== DATA EXTRACT ==

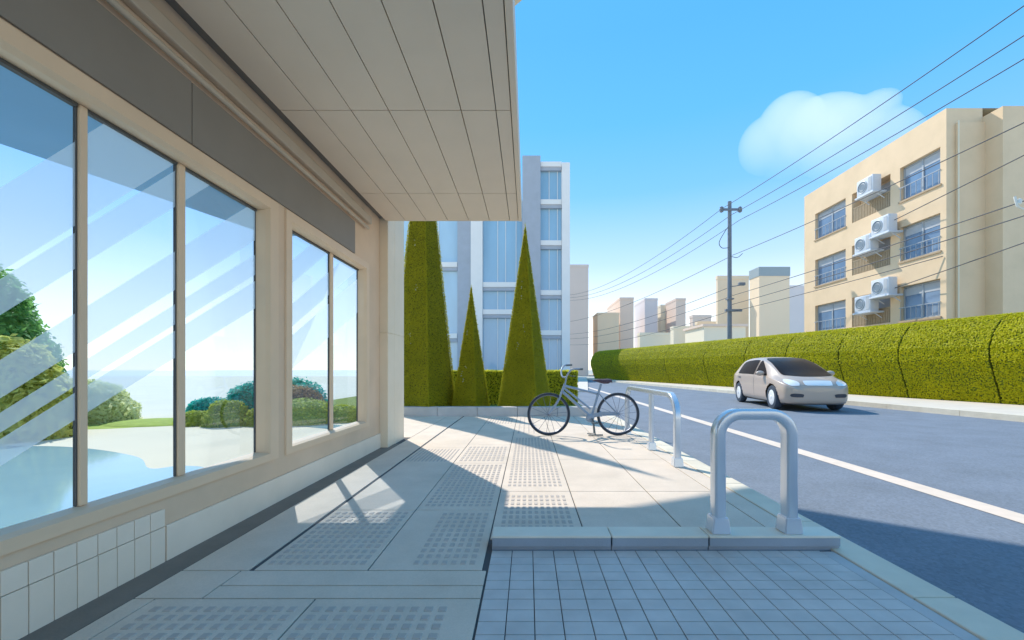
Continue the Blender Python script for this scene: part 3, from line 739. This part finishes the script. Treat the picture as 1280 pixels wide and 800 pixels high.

===
== DATA EXTRACT ==

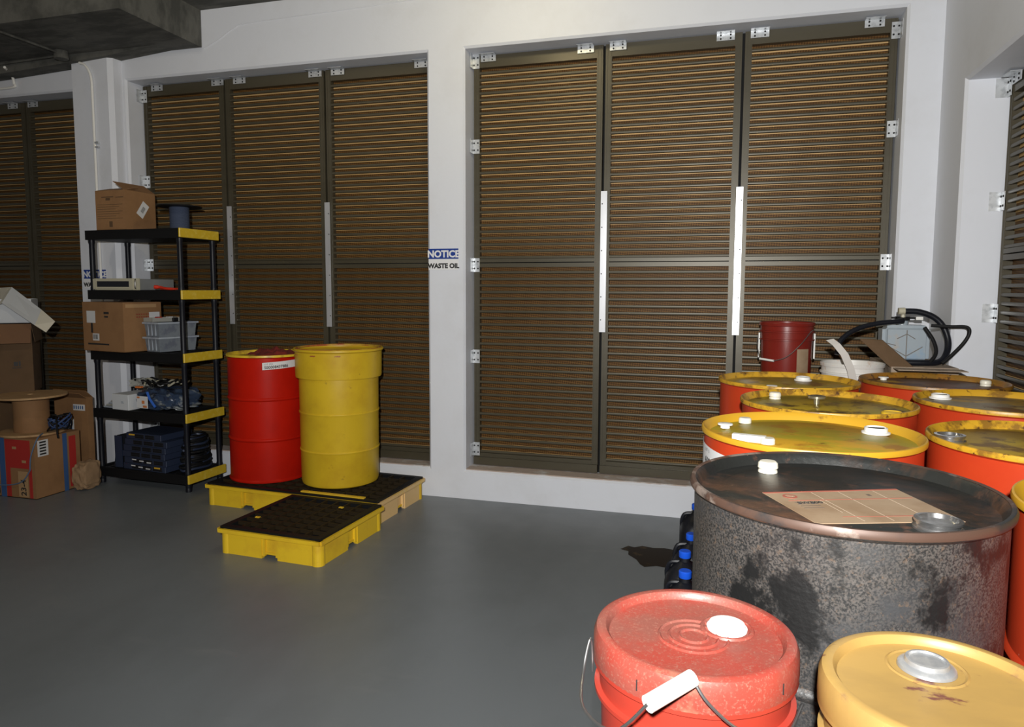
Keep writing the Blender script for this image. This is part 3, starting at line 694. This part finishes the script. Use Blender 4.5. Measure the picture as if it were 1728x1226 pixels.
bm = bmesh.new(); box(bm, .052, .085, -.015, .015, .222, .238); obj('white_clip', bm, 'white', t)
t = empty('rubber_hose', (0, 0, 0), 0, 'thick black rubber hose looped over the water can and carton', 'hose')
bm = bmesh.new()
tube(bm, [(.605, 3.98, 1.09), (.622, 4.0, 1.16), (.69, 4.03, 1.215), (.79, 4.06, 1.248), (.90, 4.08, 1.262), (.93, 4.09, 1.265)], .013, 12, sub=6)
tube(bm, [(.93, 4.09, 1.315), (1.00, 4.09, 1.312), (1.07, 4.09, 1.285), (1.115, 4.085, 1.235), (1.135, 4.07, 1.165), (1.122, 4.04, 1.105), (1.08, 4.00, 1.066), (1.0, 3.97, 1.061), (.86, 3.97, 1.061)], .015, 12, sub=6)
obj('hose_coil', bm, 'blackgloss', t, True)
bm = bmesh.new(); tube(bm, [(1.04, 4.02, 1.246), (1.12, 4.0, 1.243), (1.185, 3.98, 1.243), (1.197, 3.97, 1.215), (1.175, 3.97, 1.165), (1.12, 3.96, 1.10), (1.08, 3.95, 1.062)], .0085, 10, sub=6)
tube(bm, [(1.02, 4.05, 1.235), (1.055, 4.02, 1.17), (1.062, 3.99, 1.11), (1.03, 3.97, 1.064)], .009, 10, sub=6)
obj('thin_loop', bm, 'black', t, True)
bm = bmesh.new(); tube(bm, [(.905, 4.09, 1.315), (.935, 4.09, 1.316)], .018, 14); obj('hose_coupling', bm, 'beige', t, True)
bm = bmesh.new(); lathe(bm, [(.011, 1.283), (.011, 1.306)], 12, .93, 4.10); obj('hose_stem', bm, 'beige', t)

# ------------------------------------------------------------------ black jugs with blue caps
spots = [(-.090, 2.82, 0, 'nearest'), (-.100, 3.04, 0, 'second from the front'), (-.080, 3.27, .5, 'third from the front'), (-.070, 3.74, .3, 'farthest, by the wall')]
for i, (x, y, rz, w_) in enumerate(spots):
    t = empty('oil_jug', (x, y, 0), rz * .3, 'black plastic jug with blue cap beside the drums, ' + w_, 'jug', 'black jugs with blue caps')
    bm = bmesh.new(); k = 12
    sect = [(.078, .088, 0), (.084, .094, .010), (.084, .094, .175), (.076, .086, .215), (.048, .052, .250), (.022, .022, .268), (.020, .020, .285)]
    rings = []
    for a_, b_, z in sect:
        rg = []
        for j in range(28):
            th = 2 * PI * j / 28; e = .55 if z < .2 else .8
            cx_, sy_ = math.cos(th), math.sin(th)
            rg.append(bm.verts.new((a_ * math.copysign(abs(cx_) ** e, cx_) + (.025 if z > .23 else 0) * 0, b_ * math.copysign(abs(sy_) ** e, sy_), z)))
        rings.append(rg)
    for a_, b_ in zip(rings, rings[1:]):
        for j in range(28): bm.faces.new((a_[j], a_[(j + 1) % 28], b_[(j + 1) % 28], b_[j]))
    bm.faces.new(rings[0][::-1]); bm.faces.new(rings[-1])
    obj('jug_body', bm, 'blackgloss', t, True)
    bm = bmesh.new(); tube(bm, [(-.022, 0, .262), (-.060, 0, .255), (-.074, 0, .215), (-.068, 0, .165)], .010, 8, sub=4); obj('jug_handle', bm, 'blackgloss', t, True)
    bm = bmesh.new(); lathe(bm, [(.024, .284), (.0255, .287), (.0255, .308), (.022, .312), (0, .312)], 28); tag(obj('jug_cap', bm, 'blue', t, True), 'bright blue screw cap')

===
== DATA EXTRACT ==

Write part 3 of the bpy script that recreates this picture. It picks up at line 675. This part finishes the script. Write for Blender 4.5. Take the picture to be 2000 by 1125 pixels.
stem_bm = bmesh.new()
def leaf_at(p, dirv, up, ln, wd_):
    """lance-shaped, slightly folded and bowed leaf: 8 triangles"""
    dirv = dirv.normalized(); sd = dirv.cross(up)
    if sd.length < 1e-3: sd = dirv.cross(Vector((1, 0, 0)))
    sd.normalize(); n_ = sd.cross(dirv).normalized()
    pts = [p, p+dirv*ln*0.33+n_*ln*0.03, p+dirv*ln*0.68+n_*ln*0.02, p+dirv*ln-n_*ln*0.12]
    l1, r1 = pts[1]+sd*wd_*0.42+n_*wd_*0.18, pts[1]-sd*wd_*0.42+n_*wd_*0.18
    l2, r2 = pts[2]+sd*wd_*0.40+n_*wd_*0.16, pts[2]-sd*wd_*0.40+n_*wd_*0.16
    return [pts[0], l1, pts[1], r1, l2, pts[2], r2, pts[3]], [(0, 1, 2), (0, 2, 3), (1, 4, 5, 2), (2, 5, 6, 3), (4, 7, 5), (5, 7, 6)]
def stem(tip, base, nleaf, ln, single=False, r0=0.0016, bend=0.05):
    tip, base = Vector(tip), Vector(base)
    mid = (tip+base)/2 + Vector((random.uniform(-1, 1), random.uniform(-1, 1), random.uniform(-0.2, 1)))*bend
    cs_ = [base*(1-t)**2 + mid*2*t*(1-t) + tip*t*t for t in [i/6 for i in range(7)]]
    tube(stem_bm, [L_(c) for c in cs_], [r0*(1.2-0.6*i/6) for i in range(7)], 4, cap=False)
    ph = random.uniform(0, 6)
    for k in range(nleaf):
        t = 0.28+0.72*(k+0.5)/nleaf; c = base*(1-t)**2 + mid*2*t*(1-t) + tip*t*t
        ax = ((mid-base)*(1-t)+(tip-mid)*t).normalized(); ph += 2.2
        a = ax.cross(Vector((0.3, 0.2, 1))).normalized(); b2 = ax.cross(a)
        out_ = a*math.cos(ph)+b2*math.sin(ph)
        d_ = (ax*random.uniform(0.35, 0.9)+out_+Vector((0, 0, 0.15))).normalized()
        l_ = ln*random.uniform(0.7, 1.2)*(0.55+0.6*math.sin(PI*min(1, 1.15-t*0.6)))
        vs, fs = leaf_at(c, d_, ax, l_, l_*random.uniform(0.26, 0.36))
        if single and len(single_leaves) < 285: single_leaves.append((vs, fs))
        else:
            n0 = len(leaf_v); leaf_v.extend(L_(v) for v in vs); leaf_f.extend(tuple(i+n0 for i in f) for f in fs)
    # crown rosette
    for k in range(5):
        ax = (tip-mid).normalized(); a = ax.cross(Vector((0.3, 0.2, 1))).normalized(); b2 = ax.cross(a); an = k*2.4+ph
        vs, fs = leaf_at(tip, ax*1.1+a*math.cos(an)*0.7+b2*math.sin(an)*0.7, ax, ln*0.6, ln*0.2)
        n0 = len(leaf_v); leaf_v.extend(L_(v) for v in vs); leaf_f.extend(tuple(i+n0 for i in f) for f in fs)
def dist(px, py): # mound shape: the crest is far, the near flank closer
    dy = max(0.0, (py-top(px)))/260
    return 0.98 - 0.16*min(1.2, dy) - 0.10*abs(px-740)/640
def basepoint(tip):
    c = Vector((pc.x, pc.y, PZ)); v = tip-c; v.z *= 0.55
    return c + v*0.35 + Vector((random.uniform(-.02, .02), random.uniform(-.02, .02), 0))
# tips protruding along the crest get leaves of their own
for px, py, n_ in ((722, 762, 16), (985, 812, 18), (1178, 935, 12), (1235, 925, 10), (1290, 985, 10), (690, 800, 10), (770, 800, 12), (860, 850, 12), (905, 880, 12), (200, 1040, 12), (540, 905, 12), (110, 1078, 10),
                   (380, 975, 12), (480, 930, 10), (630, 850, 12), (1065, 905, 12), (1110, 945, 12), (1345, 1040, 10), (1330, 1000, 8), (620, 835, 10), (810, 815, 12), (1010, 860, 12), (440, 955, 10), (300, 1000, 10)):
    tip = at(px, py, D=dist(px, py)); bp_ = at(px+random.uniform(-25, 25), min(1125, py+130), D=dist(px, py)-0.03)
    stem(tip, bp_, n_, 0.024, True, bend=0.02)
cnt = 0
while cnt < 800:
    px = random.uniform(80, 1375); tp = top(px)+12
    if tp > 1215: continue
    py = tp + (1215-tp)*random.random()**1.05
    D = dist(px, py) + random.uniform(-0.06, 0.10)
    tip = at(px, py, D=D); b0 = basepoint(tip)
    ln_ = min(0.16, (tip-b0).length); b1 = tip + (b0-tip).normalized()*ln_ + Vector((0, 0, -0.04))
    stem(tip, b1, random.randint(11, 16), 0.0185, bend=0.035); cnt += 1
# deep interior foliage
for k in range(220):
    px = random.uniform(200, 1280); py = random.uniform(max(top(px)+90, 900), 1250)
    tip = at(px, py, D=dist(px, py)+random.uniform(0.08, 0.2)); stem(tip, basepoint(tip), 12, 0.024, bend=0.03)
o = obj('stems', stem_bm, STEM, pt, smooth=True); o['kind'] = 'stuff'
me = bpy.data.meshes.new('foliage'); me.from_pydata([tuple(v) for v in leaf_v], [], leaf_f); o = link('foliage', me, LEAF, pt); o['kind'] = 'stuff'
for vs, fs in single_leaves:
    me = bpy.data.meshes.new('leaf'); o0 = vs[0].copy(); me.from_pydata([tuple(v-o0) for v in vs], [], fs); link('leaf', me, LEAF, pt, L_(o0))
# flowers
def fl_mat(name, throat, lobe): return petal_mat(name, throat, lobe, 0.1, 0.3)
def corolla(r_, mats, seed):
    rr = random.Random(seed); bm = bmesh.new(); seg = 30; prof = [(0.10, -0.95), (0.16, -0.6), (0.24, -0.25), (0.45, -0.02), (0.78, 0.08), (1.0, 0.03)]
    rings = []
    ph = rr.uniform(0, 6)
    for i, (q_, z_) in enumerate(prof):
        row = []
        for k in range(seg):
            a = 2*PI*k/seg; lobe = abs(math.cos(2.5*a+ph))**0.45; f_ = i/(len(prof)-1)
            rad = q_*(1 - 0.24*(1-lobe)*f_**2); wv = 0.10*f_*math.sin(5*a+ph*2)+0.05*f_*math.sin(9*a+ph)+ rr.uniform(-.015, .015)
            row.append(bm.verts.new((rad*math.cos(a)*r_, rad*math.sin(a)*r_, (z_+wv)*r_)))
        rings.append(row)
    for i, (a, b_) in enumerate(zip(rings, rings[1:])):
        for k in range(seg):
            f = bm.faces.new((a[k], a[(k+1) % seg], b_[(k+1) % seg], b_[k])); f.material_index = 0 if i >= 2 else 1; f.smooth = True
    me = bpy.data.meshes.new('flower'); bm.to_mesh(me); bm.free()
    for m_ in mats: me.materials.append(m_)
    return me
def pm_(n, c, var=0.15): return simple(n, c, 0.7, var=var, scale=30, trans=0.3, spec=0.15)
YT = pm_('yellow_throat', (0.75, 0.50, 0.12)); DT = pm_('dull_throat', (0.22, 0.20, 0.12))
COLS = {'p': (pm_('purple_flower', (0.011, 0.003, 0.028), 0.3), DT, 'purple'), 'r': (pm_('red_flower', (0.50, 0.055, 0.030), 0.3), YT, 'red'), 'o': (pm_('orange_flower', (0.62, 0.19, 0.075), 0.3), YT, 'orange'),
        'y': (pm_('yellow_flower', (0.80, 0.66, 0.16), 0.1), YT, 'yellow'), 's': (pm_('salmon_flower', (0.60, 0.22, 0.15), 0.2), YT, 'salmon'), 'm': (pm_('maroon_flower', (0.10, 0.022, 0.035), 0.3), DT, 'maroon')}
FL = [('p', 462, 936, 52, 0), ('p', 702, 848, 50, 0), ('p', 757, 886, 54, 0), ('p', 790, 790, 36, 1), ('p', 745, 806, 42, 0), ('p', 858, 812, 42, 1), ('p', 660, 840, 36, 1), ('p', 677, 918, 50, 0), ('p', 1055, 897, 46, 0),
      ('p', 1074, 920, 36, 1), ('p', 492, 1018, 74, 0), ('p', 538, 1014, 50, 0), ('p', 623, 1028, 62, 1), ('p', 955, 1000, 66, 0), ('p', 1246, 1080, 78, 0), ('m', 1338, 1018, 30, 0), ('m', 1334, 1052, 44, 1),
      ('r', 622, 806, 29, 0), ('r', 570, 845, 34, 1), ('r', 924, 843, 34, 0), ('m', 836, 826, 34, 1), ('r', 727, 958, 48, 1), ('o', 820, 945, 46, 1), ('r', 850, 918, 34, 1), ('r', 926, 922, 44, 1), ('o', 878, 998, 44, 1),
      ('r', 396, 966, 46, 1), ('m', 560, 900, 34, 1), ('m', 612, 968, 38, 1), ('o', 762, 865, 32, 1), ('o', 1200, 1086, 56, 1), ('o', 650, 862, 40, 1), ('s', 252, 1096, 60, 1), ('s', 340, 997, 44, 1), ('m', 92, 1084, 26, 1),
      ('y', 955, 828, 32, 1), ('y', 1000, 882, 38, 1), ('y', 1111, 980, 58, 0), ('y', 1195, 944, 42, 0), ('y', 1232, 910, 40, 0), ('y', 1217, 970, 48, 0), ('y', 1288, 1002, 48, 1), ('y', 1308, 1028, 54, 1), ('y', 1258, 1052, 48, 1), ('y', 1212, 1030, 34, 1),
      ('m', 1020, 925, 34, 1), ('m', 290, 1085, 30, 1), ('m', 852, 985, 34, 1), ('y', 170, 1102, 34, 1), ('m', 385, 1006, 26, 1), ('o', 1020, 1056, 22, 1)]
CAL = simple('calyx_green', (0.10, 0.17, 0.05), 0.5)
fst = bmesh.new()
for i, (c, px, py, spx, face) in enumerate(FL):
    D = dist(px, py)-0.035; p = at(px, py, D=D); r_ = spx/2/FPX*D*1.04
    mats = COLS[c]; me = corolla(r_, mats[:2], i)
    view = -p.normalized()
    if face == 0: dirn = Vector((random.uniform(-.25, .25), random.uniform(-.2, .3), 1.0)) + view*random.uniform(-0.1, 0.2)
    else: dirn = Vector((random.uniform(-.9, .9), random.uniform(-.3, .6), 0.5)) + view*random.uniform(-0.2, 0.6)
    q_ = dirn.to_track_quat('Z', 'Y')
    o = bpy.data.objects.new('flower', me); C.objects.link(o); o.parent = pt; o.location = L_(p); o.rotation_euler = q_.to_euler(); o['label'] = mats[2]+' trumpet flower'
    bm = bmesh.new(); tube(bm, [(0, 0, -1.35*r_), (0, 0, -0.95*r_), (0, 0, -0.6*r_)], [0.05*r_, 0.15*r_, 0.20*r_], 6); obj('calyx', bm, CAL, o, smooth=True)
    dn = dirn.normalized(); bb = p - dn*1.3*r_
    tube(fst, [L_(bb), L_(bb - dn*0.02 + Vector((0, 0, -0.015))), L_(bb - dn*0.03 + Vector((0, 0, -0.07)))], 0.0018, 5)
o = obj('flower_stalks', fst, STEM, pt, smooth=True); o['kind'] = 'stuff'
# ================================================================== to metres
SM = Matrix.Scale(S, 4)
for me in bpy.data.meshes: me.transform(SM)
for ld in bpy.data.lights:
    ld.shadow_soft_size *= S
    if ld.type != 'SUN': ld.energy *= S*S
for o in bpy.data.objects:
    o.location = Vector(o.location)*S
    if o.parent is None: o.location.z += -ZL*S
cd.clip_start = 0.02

===

WHAT YOU NEED TO DO: Read through the entries and copy each line in which "pixels" appears.

RESPONSE TO THIS TASK:
Continue the Blender Python script for this scene: part 3, from line 739. This part finishes the script. Treat the picture as 1280 pixels wide and 800 pixels high.
Keep writing the Blender script for this image. This is part 3, starting at line 694. This part finishes the script. Use Blender 4.5. Measure the picture as if it were 1728x1226 pixels.
Write part 3 of the bpy script that recreates this picture. It picks up at line 675. This part finishes the script. Write for Blender 4.5. Take the picture to be 2000 by 1125 pixels.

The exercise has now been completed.